Nelle motivazioni depositate dalla Corte, non vengono poi incluse le questioni sollevate da Amato durante la conferenza stampa del 16 febbraio. Infatti, il titolo della campagna politica “eutanasia legale”, criticato dal presidente , non ha alcun rilievo ai fini del giudizio di ammissibilità, perché il titolo del referendum “omicidio del consenziente” era stato deciso dalla Corte di cassazione. Infine, l’esempio usato da Amato per giustificare la decisione della Corte, sulla legalizzazione dell’omicidio di una persona consenziente “che ha un po’ bevuto”, non descrive la realtà dei fatti, in quanto il referendum non avrebbe abolito le pene previste per chi commette un “omicidio volontario” contro una persona in condizioni di deficienza psichica “per abuso di sostanze alcoliche”.

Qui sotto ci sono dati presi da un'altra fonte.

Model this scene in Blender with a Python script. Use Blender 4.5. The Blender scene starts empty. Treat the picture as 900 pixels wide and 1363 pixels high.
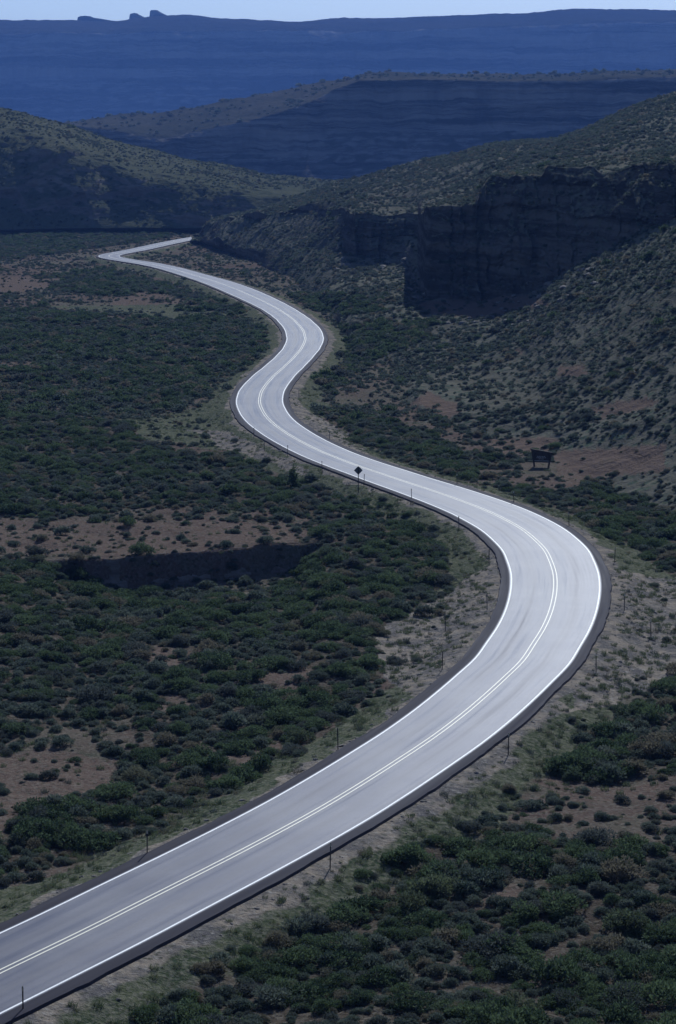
import bpy, bmesh, math, random
import numpy as np
from mathutils import Vector

# ------------------------------------------------------------------ basics
random.seed(7)
RNG = np.random.default_rng(11)
S = bpy.context.scene
COL = S.collection
CAM_H, FOCAL, CX, CY, HORIZON = 40.3, 3000.0, 450.0, 681.5, 180.0
PITCH = math.atan((CY - HORIZON) / FOCAL)
CP, SP = math.cos(PITCH), math.sin(PITCH)
SUN_EL, SUN_AZ = 37.0, 13.0            # degrees; azimuth to the right of the view


def ray(px, py):
    dx = (np.asarray(px, float) - CX) / FOCAL
    dy = (CY - np.asarray(py, float)) / FOCAL
    return dx, CP + dy * SP, -SP + dy * CP


def P(px, py, Y):
    """The world point at depth Y (metres ahead) seen at a measured spot."""
    x, y, z = ray(px, py)
    t = np.asarray(Y, float) / y
    return np.stack(np.broadcast_arrays(x * t, y * t, CAM_H + z * t), -1)


def flat(px, py, z=0.0):
    x, y, zz = ray(px, py)
    t = (z - CAM_H) / zz
    return np.stack([x * t, y * t], -1)


def to_px(p):
    """Inverse of P, for reading the measured land-cover map."""
    x, y, z = p[..., 0], p[..., 1], p[..., 2] - CAM_H
    d = np.maximum(y * CP - z * SP, 0.5)
    u = y * SP + z * CP
    return CX + FOCAL * x / d, CY - FOCAL * u / d, d


# ------------------------------------------------------------------ noise
def _hash(i, j, k):
    h = (i * 374761393 + j * 668265263 + k * 2147483647 * 3 + 1013904223) & 0xFFFFFFFF
    h = ((h ^ (h >> 13)) * 1274126177) & 0xFFFFFFFF
    h = (h ^ (h >> 16)) & 0xFFFFFFFF
    return h.astype(np.float64) / 4294967295.0


def noise(x, y, z=0.0):
    x, y, z = np.broadcast_arrays(np.asarray(x, float), np.asarray(y, float), np.asarray(z, float))
    xi, yi, zi = np.floor(x), np.floor(y), np.floor(z)
    fx, fy, fz = x - xi, y - yi, z - zi
    xi, yi, zi = xi.astype(np.int64), yi.astype(np.int64), zi.astype(np.int64)
    fx, fy, fz = (f * f * f * (f * (f * 6 - 15) + 10) for f in (fx, fy, fz))
    r = 0.0
    for a in (0, 1):
        for b in (0, 1):
            for c in (0, 1):
                w = (fx if a else 1 - fx) * (fy if b else 1 - fy) * (fz if c else 1 - fz)
                r = r + w * _hash(xi + a, yi + b, zi + c)
    return r * 2 - 1


def fbm(x, y, z=0.0, octaves=4, gain=0.5):
    r, a, n = 0.0, 1.0, 0.0
    for o in range(octaves):
        f = 2.03 ** o
        r = r + a * noise(np.asarray(x) * f + 17.3 * o, np.asarray(y) * f - 9.1 * o, np.asarray(z) * f + 5.7 * o)
        n += a
        a *= gain
    return r / n


def sstep(a, b, x):
    t = np.clip((x - a) / (b - a), 0, 1)
    return t * t * (3 - 2 * t)


# ------------------------------------------------------------------ mesh helpers
def link(name, mesh, mat=None, parent=None):
    o = bpy.data.objects.new(name, mesh)
    COL.objects.link(o)
    if mat is not None:
        mesh.materials.append(mat)
    if parent is not None:
        o.parent = parent
    return o


def mesh_from(name, verts, faces, smooth=False):
    """verts (n,3); faces (m,k) array with one face size."""
    me = bpy.data.meshes.new(name)
    verts = np.asarray(verts, np.float32)
    faces = np.asarray(faces, np.int32)
    n, k = faces.shape
    me.vertices.add(len(verts))
    me.vertices.foreach_set('co', verts.ravel())
    me.loops.add(n * k)
    me.loops.foreach_set('vertex_index', faces.ravel())
    me.polygons.add(n)
    me.polygons.foreach_set('loop_start', np.arange(0, n * k, k, dtype=np.int32))
    me.polygons.foreach_set('use_smooth', np.full(n, smooth, bool))
    me.update(calc_edges=True)
    return me


def grid_faces(nr, nc):
    i = np.arange(nr * nc).reshape(nr, nc)
    return np.stack([i[:-1, :-1], i[:-1, 1:], i[1:, 1:], i[1:, :-1]], -1).reshape(-1, 4)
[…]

L'inammissibilità del referendum sulla cannabis

Mentre sulla cannabis, la Corte ha riconosciuto che “indirettamente” il quesito si riferiva alla cannabis, sconfessando le dichiarazioni di Amato secondo cui la pianta non sarebbe stata inclusa nel referendum e confermando la differenza tra “piante” e “sostanze” indicata dal quesito. Tuttavia, i giudici della Consulta hanno sostenuto come il referendum avrebbe concesso la coltivazione delle cosiddette “droghe pesanti” e sarebbe andato in contrasto con le convenzioni internazionali e con la disciplina europea in materia. 

Per l’Associazione Luca Coscioni, le motivazioni sarebbero però frutto di “interpretazioni parziali dei rimandi normativi”, che “pur pretendendo omogeneità per il testo referendario” si riferiscono alla legge come se “non dovesse essere applicata nella sua interezza”. Infatti, se così fosse stato, sarebbe stato lampante il mantenimento delle sanzioni per le cosiddette “droghe pesanti”, per la loro fabbricazione e raffinazione.

Invece, relativamente alla convenzioni internazionali, l’Associazione sostiene come la Consulta abbia ancora l’idea di un mondo “fermo al 1961”. Infatti, sostenendo il contrasto con i trattati internazionali ed europei, la Corte non avrebbe tenuto in considerazione le modifiche sulle normative nazionali sulle droghe prese da più di 20 paesi, senza uscire dalle norme internazionali. Inoltre, non avrebbe tenuto in considerazione le flessibilità interpretative delle convenzioni, stabilite dalla sessione speciale dell’Onu sulle droghe del 2016, e l’eliminazione della cannabis dalla Tabella 4 dell’Onu, in cui vengono elencate le sostanze più pericolose per gli esseri umani. Pertanto, le decisioni della Corte si sarebbero basate sulla considerazione della cannabis come sostanza regolamentata tra quelle più pericolose come nel 1961.

Le alternative al giudizio di inammissibilità

Infine secondo l’Associazione, per evitare qualunque pericolo interpretativo derivato dall’approvazione dei due referendum, la Corte avrebbe potuto ammettere il referendum sapendo che ogni ulteriore paletto e limite avrebbe poi potuto essere fissato successivamente dal Parlamento o dal Governo, dai tribunali o dalla stessa Corte costituzionale”. Inoltre, una volta tenutisi i referendum, il Presidente della Repubblica avrebbe potuto ritardare l'entrata in vigore dell'abrogazione referendaria per 120 giorni, dando così la possibilità a governo e parlamento di intervenire sulle modifiche per renderle più stringenti.